# Records provided:
════════════════════
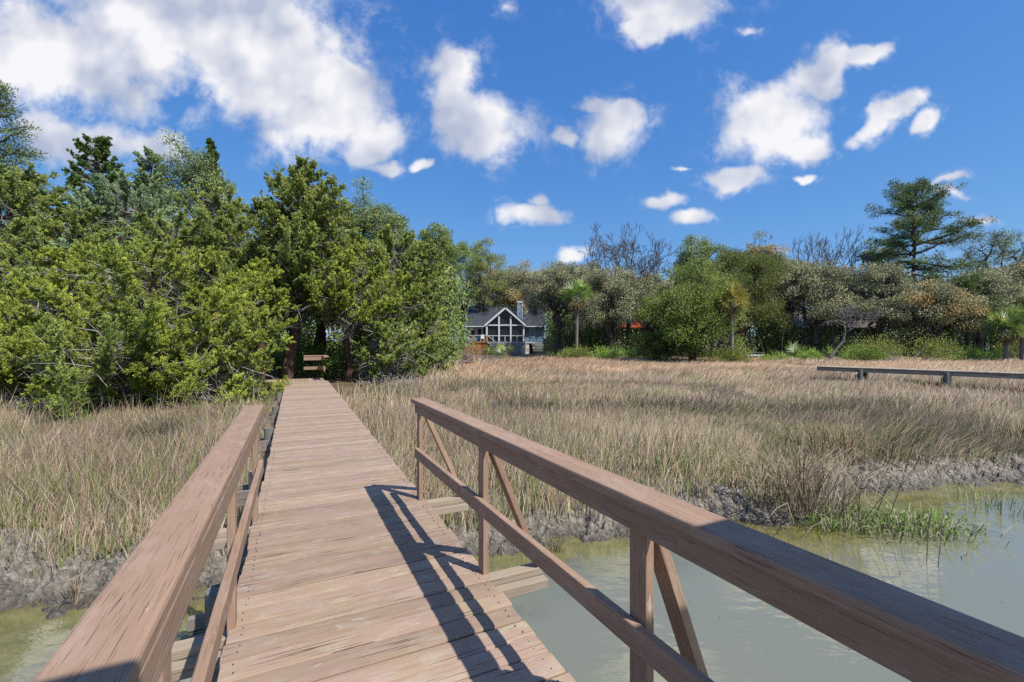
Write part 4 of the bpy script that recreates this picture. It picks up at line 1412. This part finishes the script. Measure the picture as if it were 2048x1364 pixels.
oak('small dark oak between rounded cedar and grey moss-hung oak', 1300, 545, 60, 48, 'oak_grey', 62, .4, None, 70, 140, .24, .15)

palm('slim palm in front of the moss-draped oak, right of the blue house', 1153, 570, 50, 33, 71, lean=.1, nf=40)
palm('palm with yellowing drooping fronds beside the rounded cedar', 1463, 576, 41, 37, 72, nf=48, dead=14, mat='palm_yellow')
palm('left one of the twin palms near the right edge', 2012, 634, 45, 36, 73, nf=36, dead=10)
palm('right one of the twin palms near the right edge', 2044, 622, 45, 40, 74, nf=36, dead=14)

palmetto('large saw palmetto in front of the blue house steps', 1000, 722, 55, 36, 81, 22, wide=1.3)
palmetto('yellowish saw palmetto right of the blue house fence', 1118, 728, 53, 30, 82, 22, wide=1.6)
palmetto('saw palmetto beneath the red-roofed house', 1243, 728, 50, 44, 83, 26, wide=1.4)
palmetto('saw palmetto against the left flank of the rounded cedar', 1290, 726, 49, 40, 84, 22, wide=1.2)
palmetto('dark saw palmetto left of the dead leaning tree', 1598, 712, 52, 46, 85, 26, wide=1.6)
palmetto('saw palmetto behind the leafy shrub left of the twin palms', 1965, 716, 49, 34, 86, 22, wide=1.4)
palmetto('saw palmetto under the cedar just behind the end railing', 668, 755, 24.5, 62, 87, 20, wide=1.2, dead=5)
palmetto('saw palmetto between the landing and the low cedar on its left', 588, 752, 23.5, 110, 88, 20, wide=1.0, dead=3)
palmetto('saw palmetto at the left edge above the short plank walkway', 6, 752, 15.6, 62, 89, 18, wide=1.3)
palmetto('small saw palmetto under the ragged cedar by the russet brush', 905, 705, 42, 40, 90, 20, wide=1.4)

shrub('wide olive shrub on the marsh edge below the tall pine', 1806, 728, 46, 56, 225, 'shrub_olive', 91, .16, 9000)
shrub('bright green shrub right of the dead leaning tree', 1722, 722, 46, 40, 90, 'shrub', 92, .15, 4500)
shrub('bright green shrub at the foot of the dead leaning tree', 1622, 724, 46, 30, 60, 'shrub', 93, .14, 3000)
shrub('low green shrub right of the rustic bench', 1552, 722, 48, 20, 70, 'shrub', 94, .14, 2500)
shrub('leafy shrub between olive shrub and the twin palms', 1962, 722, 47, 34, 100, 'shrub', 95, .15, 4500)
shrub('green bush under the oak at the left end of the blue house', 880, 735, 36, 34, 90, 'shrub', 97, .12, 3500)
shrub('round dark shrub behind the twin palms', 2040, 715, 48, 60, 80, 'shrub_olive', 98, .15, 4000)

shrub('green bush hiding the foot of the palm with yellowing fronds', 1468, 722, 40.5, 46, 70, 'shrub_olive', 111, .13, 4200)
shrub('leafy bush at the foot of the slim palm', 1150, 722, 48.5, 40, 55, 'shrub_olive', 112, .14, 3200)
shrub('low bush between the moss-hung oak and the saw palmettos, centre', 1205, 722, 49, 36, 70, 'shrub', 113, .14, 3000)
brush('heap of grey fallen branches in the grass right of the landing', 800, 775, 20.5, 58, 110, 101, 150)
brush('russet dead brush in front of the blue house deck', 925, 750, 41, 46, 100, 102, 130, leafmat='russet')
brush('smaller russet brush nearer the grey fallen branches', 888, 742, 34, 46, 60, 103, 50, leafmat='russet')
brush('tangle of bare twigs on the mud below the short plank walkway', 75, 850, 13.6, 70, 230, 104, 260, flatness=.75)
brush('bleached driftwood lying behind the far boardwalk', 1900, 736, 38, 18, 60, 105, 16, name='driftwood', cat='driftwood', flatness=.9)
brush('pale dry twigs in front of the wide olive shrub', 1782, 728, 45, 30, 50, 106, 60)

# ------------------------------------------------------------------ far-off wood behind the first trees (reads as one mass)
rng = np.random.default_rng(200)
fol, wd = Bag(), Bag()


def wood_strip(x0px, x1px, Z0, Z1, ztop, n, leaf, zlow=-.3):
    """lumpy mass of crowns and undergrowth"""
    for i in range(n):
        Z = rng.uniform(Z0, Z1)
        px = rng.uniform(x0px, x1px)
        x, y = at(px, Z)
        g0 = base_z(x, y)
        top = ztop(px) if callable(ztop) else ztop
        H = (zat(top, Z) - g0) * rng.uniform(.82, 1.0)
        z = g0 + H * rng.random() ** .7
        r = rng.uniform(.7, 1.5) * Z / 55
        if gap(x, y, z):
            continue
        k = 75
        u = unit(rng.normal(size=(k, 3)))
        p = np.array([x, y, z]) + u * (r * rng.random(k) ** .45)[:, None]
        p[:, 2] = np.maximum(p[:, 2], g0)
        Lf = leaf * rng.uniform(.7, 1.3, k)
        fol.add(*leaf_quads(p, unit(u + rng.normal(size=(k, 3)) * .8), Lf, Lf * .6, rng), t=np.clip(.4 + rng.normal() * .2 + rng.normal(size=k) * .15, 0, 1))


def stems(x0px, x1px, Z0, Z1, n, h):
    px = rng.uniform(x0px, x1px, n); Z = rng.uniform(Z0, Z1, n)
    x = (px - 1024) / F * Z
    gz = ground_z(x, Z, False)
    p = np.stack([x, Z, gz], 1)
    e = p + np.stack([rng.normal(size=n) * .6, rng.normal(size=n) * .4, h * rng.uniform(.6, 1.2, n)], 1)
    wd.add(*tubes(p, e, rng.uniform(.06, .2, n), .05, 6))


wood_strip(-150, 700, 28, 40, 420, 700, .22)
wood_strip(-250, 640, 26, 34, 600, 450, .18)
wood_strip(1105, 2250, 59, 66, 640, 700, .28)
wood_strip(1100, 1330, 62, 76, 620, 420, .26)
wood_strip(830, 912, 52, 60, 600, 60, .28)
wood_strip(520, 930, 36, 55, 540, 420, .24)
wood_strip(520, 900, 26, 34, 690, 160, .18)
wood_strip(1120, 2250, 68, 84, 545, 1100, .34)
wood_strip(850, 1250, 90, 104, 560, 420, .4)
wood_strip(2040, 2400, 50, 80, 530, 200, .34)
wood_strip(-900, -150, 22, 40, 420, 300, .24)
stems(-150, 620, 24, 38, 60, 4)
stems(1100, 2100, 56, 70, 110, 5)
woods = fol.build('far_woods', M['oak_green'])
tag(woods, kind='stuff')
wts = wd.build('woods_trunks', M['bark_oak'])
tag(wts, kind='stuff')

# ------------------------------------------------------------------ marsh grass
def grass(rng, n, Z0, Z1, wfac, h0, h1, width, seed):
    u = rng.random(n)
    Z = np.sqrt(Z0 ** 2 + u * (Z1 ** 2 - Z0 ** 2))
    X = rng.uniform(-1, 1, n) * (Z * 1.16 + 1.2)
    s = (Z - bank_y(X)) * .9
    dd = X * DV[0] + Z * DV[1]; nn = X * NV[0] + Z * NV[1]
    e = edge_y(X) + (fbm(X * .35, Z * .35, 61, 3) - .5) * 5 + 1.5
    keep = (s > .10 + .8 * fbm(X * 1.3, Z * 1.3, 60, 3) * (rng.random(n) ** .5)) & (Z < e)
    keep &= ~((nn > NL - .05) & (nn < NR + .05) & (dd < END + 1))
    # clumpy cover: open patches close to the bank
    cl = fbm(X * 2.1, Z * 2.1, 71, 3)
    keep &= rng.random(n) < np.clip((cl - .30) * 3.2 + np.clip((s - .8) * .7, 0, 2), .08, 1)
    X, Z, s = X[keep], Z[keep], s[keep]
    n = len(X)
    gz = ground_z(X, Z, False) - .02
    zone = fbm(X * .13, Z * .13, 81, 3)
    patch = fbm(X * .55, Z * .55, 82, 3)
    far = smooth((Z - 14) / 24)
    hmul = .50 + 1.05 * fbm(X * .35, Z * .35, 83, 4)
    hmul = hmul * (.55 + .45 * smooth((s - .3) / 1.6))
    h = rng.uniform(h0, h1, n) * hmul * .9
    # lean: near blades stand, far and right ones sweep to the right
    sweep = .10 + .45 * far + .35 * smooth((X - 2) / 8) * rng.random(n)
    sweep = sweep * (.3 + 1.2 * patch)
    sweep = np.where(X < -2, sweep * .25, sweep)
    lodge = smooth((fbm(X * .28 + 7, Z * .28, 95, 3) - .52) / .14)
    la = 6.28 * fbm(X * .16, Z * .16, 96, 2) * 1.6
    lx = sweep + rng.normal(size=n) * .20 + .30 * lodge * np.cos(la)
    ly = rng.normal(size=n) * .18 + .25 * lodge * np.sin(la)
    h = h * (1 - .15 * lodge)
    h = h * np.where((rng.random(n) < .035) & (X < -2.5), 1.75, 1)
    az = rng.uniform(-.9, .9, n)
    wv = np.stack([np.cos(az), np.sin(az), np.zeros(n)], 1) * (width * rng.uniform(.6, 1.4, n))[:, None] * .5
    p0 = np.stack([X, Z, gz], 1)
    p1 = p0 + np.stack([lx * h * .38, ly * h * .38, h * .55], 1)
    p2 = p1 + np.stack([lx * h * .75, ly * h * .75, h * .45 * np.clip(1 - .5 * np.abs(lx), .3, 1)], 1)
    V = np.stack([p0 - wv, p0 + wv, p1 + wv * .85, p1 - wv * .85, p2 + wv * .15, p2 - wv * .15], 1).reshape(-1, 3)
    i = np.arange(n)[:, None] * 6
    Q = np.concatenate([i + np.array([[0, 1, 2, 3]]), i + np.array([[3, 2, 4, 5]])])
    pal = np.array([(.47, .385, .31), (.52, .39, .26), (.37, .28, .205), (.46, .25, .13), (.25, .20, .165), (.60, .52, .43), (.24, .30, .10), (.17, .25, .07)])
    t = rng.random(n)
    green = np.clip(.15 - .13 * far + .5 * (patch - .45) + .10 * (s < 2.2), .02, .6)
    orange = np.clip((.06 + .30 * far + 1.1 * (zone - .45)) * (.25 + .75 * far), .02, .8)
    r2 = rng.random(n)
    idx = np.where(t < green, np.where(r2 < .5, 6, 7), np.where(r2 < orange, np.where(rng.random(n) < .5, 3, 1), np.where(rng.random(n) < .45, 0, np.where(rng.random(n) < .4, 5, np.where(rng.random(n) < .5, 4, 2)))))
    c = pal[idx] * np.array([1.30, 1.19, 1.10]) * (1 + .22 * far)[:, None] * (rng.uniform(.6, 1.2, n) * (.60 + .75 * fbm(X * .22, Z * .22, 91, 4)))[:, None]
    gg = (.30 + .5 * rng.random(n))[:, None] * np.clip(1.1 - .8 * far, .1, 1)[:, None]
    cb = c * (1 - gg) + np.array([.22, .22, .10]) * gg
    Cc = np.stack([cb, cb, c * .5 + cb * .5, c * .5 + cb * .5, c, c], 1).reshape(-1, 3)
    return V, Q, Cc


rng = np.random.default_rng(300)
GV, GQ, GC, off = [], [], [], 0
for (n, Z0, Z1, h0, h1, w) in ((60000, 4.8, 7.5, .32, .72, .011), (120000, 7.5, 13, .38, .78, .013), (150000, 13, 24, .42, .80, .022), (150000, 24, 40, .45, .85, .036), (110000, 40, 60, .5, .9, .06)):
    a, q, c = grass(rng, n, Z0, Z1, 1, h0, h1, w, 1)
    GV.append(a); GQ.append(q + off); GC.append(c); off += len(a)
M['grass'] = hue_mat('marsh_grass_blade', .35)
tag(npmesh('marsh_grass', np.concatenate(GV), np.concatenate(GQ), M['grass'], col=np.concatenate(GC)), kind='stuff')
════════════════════
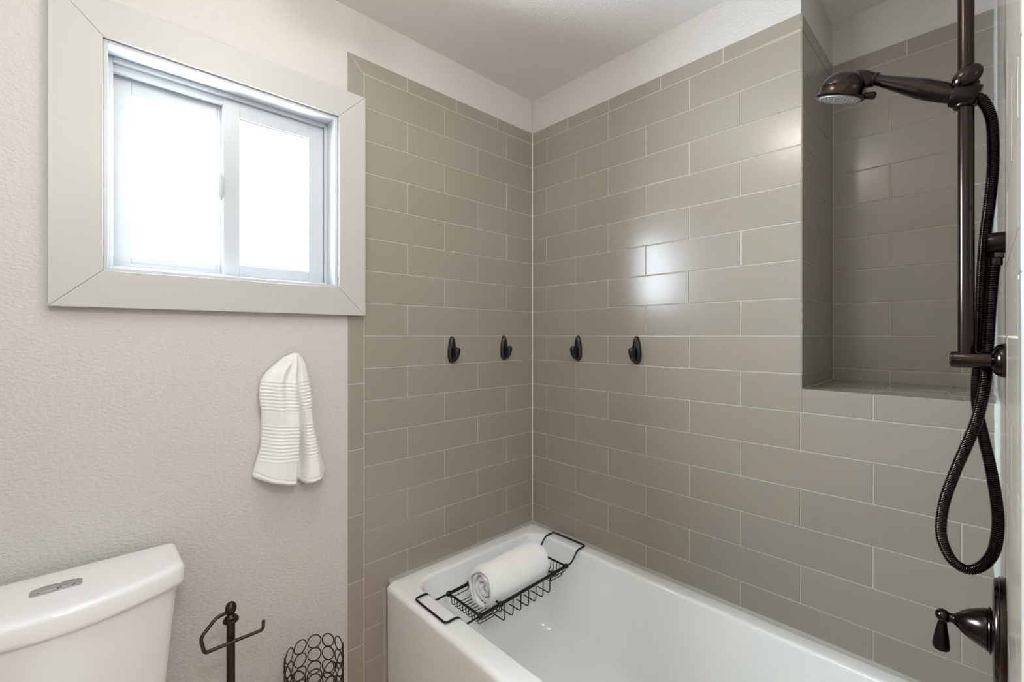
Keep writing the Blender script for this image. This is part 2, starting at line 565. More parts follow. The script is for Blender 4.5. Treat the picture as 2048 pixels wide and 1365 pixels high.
════════════════════
# What you have to do:
Output exactly one stretch of the listing: from the line containing "Write part 4" through the line containing "palm('right one of", both end lines included.

# Answer to the problem:
Write part 4 of the bpy script that recreates this picture. It picks up at line 1412. This part finishes the script. Measure the picture as if it were 2048x1364 pixels.
oak('small dark oak between rounded cedar and grey moss-hung oak', 1300, 545, 60, 48, 'oak_grey', 62, .4, None, 70, 140, .24, .15)

palm('slim palm in front of the moss-draped oak, right of the blue house', 1153, 570, 50, 33, 71, lean=.1, nf=40)
palm('palm with yellowing drooping fronds beside the rounded cedar', 1463, 576, 41, 37, 72, nf=48, dead=14, mat='palm_yellow')
palm('left one of the twin palms near the right edge', 2012, 634, 45, 36, 73, nf=36, dead=10)
palm('right one of the twin palms near the right edge', 2044, 622, 45, 40, 74, nf=36, dead=14)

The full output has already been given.